NVIDIA plans to file a Registration Statement on SEC Form S-4 in connection with
the transaction, and NVIDIA and 3dfx expect to mail a Proxy Statement/Prospectus
to shareholders of 3dfx containing information about the transaction. Investors
and security holders are urged to read the Registration Statement and the Proxy
Statement/Prospectus carefully when they are available. The Registration
Statement and the Proxy Statement/Prospectus will contain important information
about NVIDIA, 3dfx, the transaction and related matters. Investors and security
holders will be able to obtain free copies of these documents through the
website maintained by the U.S. Securities and Exchange Commission at
http://www.sec.gov. Free copies of the Proxy Statement/Prospectus and these
other documents may also be obtained from NVIDIA by directing a request through
the Investors Relations portion of NVIDIA's website at http://www.nvidia.com or
by mail to NVIDIA, 3535 Monroe Street, Santa Clara, CA 95051, attention:
Investor Relations, telephone: (408) 615-2500.

In addition to the Registration Statement and the Proxy Statement/Prospectus,
NVIDIA and 3dfx file annual, quarterly and special reports, proxy statements and
other information with the Securities and Exchange Commission. You may read and
copy any reports, statements or other information filed by NVIDIA or 3dfx at the
SEC public reference rooms at 450 Fifth Street, N.W., Washington, D.C. 20549 or
at any of the Commission's other public reference rooms in New York, New York
and Chicago, Illinois. Please call the Commission at 1-800-SEC-0330 for further
information on the public reference rooms. NVIDIA's and 3dfx's filings with the
Commission are also available to the public from commercial document-retrieval
services and at the website maintained by the Commission at http://www.sec.gov.

     Interests of Certain Persons in the Transaction.

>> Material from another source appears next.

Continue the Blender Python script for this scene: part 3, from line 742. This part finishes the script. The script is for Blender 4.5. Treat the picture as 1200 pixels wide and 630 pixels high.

The directors and executive officers of NVIDIA and 3dfx have interests in the
transaction, some of which may differ from, or may be in addition to, those of
3dfx's shareholders generally.  A description of the interests that NVIDIA's and
3dfx's directors and executive officers have in the transaction will be
available in the Proxy Statement/Prospectus.  3dfx will be and certain of its
directors, executive officers and other members of 3dfx's management and
employees may be soliciting proxies from 3dfx shareholders in favor of the
transaction.  The directors and officers of NVIDIA may be deemed to be
participants in 3dfx's solicitation of proxies.  Information concerning the
participants will be set forth in the Proxy Statement/Prospectus when its filed
with the Securities and Exchange Commission.